"Osceno e pornografico"
L'Ulisse di Joyce censurato ancora prima di essere pubblicato
Scene di sesso nel capolavoro dello scrittore irlandese non ce ne sono, ma le allusioni e i doppi sensi bastarono a scandalizzare. Forse però non ce ne saremmo mai accorti senza le sentenze del tribunale che lo proibivano
Non senza malcelato orgoglio Joyce diceva del suo capolavoro: “Nell’Ulisse ho infilato tanti enigmi che ci metteranno cent’anni a risolverli”. Il secolo è passato – il romanzaccione apparve in volume il 2 febbraio 1922, finemente rilegato in blu per i tipi della Shakespeare & Company – e, grazie agli sforzi degli esegeti, gli enigmi sono stati risolti quasi tutti. Da quando le opere di Joyce sono diventate di pubblico dominio, le edizioni sono proliferate e il lettore italiano, un tempo relegato alla sola traduzione di Giulio De Angelis per Mondadori, in libreria ora può scegliere fra molte la versione che preferisce. Resta tuttavia insoluto l’enigma più grande: perché il libro sia stato per decenni proibito in quanto pornografico, nonostante che non contenga nessuna scena di sesso.
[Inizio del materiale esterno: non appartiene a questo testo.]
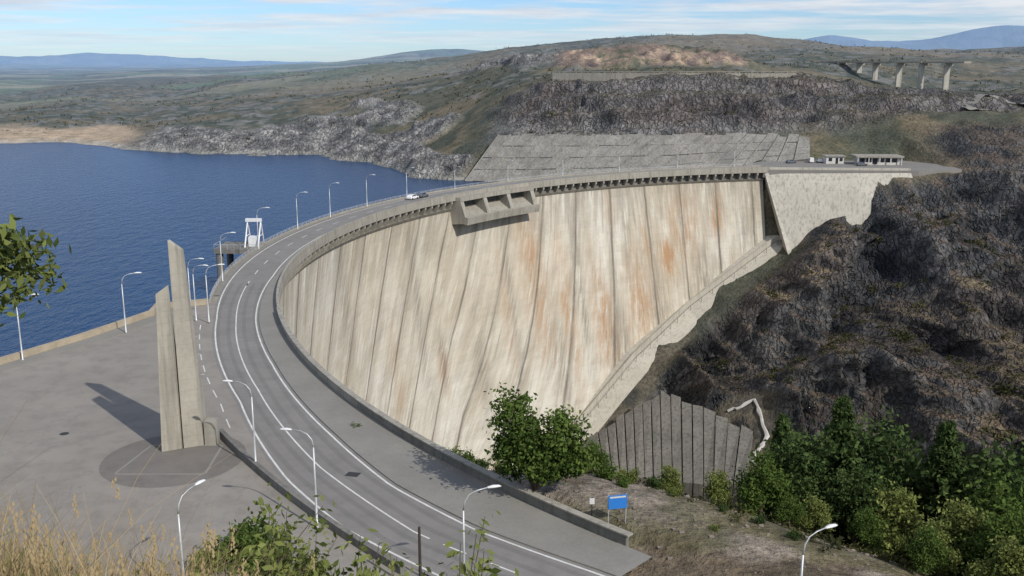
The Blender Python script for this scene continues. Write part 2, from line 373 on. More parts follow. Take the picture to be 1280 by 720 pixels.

Esagerando, possiamo dire che è stato un caso di cancel culture aprioristica. L’Ulisse è stato censurato prima ancora di uscire: già nel 1918 Ezra Pound, che lo pubblicava a puntate sulla Little Review, edulcorava qua e là parole troppo forti per evitare di far incorrere il testo, e l’intera rivista, nell’occhiuta censura statunitense. Nel 1920 fu l’episodio detto di Nausicaa, in cui Leopold Bloom sbircia una provocante ragazza in spiaggia, a causare il disgusto della figlia di un avvocato e a scatenare suo padre in una battaglia legale vittoriosa. L’anno dopo l’Ulisse era già stato proibito per indecenza. Prima di essere pubblicato e forse anche di essere scritto: Giorgio Melchiori assicura che, al momento della sentenza, Joyce dovesse ancora finire gli ultimi tre capitoli.
Paradossalmente, l’Ulisse è uscito in volume proprio perché era stato censurato. Un bell’articolo di David Bradshaw per la British Library mostra in apparato iconografico il volantino promozionale che ne annunciava l’uscita: la Shakespeare & Company si vantava di stare per diffondere “completo così com’è stato scritto” il romanzo “soppresso quattro volte durante la pubblicazione a puntate”. A Parigi, però. Per l’edizione americana della Egoist press vennero allestiti roghi spontanei, e solo nel 1933 il processo “Stati Uniti d’America vs. un libro intitolato Ulisse” ne consentì la legittima diffusione. La Gran Bretagna seguì a ruota tre anni dopo. Ma in Irlanda, la patria di Joyce che si era resa Stato libero nello stesso 1922, fu smerciato clandestinamente fino al 1966.
Eppure scene di sesso, in questo libro tacciato di oscenità fino a un quarto di secolo dopo la morte dell’autore, proprio non ce ne sono. Prendiamo Nausicaa, che tanto aveva scandalizzato l’avvocato americano. La ragazza sulla spiaggia è vestita di tutto punto e si limita a sporgersi all’indietro per mostrare un po’ le gambe; al posto del solitario orgasmo di Bloom, che la osserva, si descrivono i fuochi d’artificio che esplodono nel crepuscolo (stratagemma narrativo che, in effetti, sarà ripreso mezzo secolo dopo da un classico dei film porno, “Gola profonda”).
Il rapporto sessuale al centro della trama – il tradimento di Molly, la moglie di Bloom, col fumantino Blazes Boylan – viene evocato da una lettera dall’intestazione troppo confidenziale, dal traffico che produce onomatopee con doppi sensi, da un braccio seminudo che dalla finestra fa l’elemosina a un mendicante di passaggio. In centocinquanta pagine di scena al bordello, Bloom e il giovane Stephen Dedalus riescono nell’impresa di non combinare nulla con tre prostitute e una maitresse: a un certo punto Bloom si trova sottomesso e travestito ma è solo un’allucinazione dovuta al dormiveglia. La cosa più sessuale che avviene è un parto in ospedale, comunque celato da perifrasi che riproducono l’evoluzione della prosa anglofona nei secoli; solo quando Bloom rincasa, nottetempo, coricandosi bacia le chiappe della moglie che crede addormentata.
Se insomma non ci fossero stati processi per proibirlo, forse nessuno si sarebbe accorto che l’Ulisse è un libro osceno. Non è solo un enigma che resta insolubile; è anche una lezione che cent’anni dopo mostriamo di non aver imparato.